Литературная классика в соблазне экранизаций. Столетие перевоплощений - стр. 85
А старик, попробовав встать на подоконник, чтобы самому испытать ощущения самоубийцы, прыгнуть вниз не решился, струсил. В рваном нижнем белье он прыгает и пританцовывает возле мертвого тела жены и вопросы: «Для чего, зачем умерла эта женщина?» и «Что теперь делать?» – задает курице, частой гостье в его доме. Курица в ответ громко кукарекает что-то свое.
Полижанровую цветную полнометражную (75 мин.) картину по повести Достоевского «Кроткая» режиссера Евгения Ростовского, премьера которой состоялась в 2000 году в музее Ф. М. Достоевского в Санкт-Петербурге, можно назвать интереснейшим кинематографическим экспериментом[103]: рассказ Ростовщика (Роман Жилкин) о том, что случилось с ним и с его молодой женой (Диана Вишнева), перемежается вещими сновидениями и танцевальными – собственно, балетными – номерами в исполнении артистов Мариинского театра Дианы Вишневой (она же и девушка с закладами) и Фаруха Рузиматова. Балетные сцены иллюстрируют сложные отношения персонажей, утонченная хореография заменяет и страстные любовные признания, и бурные ссоры, полные ненависти и отвращения. Прием замедленной и ускоренной съемки, рваный монтаж, дымовые завесы дополняют сложный рисунок фильма.
«Фантастическая версия фантастического рассказа» – такой подзаголовок взяла себе эта экранизация. В чем же обнаруживается фантазия режиссера? Место действия отчетливо «достоевское»: Петербург, кварталы, где когда-то обитали (а, может быть, и сейчас обитают) герои его романов, мемориальная доска на одном из зданий («Здесь жил Ф. М. Достоевский»), табличка с адресом, по которому якобы когда-то проживал Родион Раскольников: «Гражданская улица, 19» и фантастический диалог двух мужчин, которым начинается картина.
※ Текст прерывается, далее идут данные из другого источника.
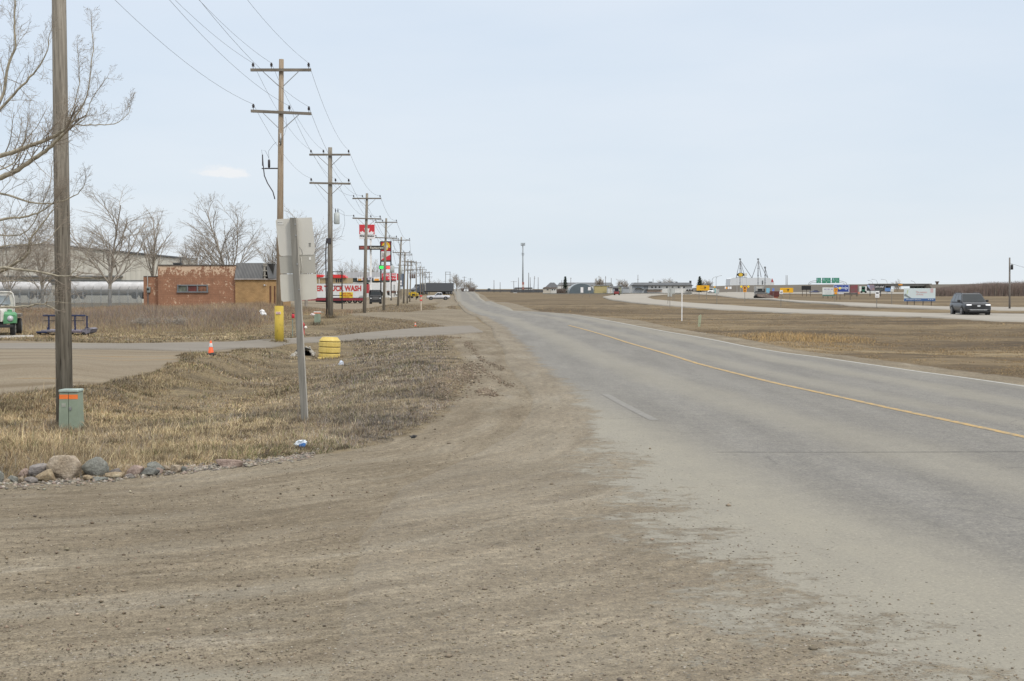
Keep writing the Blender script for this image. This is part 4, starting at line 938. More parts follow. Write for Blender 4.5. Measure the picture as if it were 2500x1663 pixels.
def compressor():
    t=Th('compressor','yellow wheeled machine parked between the pole row and the silver pickup','machine',1010,729,300); Y=mt('machine_yellow',(.48,.33,.02),.5,.3,scale=3); K=M_black()
    t.box('housing',999,1021,716,724.5,0,-1.3,Y,.06); t.box('hood',1003,1016,712.8,716.2,-.1,-1.1,Y,.05); t.box('engine_bay',1006,1013,717.5,722,.02,-.1,K)
    t.box('tank',997.5,1002,714,720,.15,-.4,Y,.05); t.box('side_panel',1014.5,1019.5,717.5,723,.03,-.05,mt('machine_dark_yellow',(.26,.17,.02),.6))
    for x in (999.5,1006,1018.5):
        c=t.L(x,725.5); m=MB(); m.lathe([(.1,-.12),(.28,-.12),(.30,-.08),(.30,.08),(.28,.12),(.1,.12)],14,(0,0,0),True,Matrix.Translation((c.x,.1,c.z))@Matrix.Rotation(math.pi/2,4,'X')); m.build('wheel',M_tyre(),t.e)
    t.box('tow_bar',1020,1026,723,724,.1,-.1,K)
def flatbed():
    t=Th('flatbed_truck','grey flatbed truck seen from behind on the side ramp, its long deck empty','flatbed truck',1860,730.5,285); G=mt('dull_white_cab',(.40,.40,.38),.5,.15); K=M_black(); D=mt('rusty_deck',(.20,.16,.14),.8,.3,scale=2)
    t.box('cab',1844.5,1866,700,717,.0,-2.0,G,.08); t.box('rear_window',1850,1861,705,710,.06,.01,M_glass()); t.box('headache_rack',1843.5,1867,711,714.5,.35,.1,K,.02)
    t.box('exhaust_stack',1844,1845.2,696,717,.3,.15,M_rim()); t.box('exhaust_stack',1865,1866.2,697,717,.3,.15,M_rim())
    t.box('deck_front',1843,1871,714,717.5,1.2,-.8,mt('deck_steel',(.16,.16,.16),.6,.2),.02)
    t.poly('deck',[(1843,718),(1862,718.5),(1884,723),(1885,727),(1872,727.5),(1846,724)],2.2,.1,D)
    t.box('side_rack',1864,1866.6,705,716,.5,.2,K)
    for x in (1843.2,1850.5,1858,1866,1874,1879.5):
        c=t.L(x,727); m=MB(); m.lathe([(.2,-.2),(.42,-.2),(.45,-.12),(.45,.12),(.42,.2),(.2,.2)],16,(0,0,0),True,Matrix.Translation((c.x,-.9,c.z+.12))@Matrix.Rotation(math.pi/2,4,'X')); m.build('wheel',M_tyre(),t.e)
    t.box('mud_flap',1841,1843,716,727,.4,.3,mt('white_flap',(.5,.5,.48),.6))
    b=Th('hopper_trailer','dark maroon box trailer behind the flatbed truck deck','trailer',1891,728,330); R=mt('maroon_box_paint',(.13,.04,.035),.6,.3)
    bb=b.box('box_body',1880.5,1902.5,711,724.5,0,-2.4,R,.05)
    for x in np.linspace(1883,1900,6): b.box('side_rib',x-.25,x+.25,711.5,724,.05,.01,mt('maroon_dark',(.06,.02,.02),.6),0,bb)
    for x in (1884,1897): 
        c=b.L(x,726); m=MB(); m.lathe([(.1,-.12),(.3,-.12),(.32,0),(.3,.12),(.1,.12)],12,(0,0,0),True,Matrix.Translation((c.x,.2,c.z))@Matrix.Rotation(math.pi/2,4,'X')); m.build('wheel',M_tyre(),b.e)
    b.box('tow_hitch',1889,1899,724.5,729,.2,-.2,mt('rust_red',(.25,.07,.04),.7))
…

«– Ты давно живешь в этом доме?
– Я родился здесь.
– Наверное, в квартире все уже не так, как при мне?
– Да нет. Ты знаешь, все то же. Может быть, телевизоры и кое-что на кухне. А правда, что в соседнем доме жил Раскольников?
– Да, я встречал его пару раз, но знакомы мы не были.
– А ведь вы были коллегами со старухой-процентщицей. Так что тебе еще повезло: жили-то рядом… Но ты, конечно, знаешь, что в следующем квартале жил Федор Михайлович? Хочешь, пойдем?
– Ну, мне пора, прощай».
Время запуталось между столетиями: шляпки и платья второй половины XIX столетия, которые носят молодые дамы, соседствуют с телефонами и телевизорами в их домах. В квартире, где когда-то жил ростовщик, сосед Раскольникова и коллега по профессии старухи Алены Ивановны, теперь живет человек новой эпохи, выпивает и закусывает с прежним жильцом в театральном буфете. А прежний жилец – отставной штабс-капитан блестящего полка, изгнанный из службы за отказ драться на дуэли и купивший на унаследованный небольшой капитал кассу ссуд, попросту ломбард. В отличие от прежних ростовщиков – из книги и экранизаций – нынешний хозяин ломбарда не стар и не противен; напротив, он отменно молод, строен, красив. Мундир с золотыми эполетами, который он надевает время от времени, его красит чрезвычайно, как, впрочем и все партикулярные костюмы. Значит, утонченно мучить бедную сироту, взятую в жены из милости, в расчете на ее всегдашнюю униженную благодарность («Пресладострастная эта мысль, когда уж не сомневаешься»), может доставлять удовольствие не только пожилому сатиру, но и молодому щеголеватому естествоиспытателю, цитирующему Гете, с ухоженными руками и ногтями, в пенсне с тонкой золотой оправой. Такой мучитель, пожалуй, будет пострашней для кроткой и хрупкой женщины, которая, однако же, недолго терпит мучения, а день ото дня набирается дерзости. «Я становлюсь ей поган», – с изумлением замечает ростовщик.